Dynamic performance of integral buckle arrestors for offshore pipelines. Part I: Experiments

A design methodology for integral buckle arrestors for deepwater pipelines was presented in a previous study (Park TD, and Kyriakides S., International Journal of Mechanical Sciences 1997;39:643–69). It was based on experiments and analyses in which buckles engaged the arrestors quasi-statically. In this two-part paper series, the performance of the same arrestors is reevaluated under the more realistic dynamic buckle propagation conditions encountered in the sea. The experimental program described in Part I involves tubes with D/t=27.9 and arrestors with La /D=0.5. The quasi-static arresting efficiency of buckle arrestors is first established experimentally as a function of the arrestor thickness. The same arrestor designs are then tested again in constant pressure environments where buckles propagate at velocities of 400–1100 ft/s. Experiments are conducted using both water and air as pressurizing media. A typical test specimen involves a relatively long upstream section of tube welded to an arrestor and to a downstream tube.
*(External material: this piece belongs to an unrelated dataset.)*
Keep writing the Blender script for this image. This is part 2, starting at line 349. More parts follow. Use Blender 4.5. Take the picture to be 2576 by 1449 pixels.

The buckle is initiated in the upstream tube, accelerates to steady-state propagation, engages the arrestor and is either arrested or crosses over. For each arrestor design several such tests are required in order to bracket the dynamic crossover pressure. For all cases considered, the dynamic crossover pressure was found to exceed the corresponding quasi-static value. The reasons for this enhancement in performance are discussed in Part II in the light of results from numerical simulations of this process.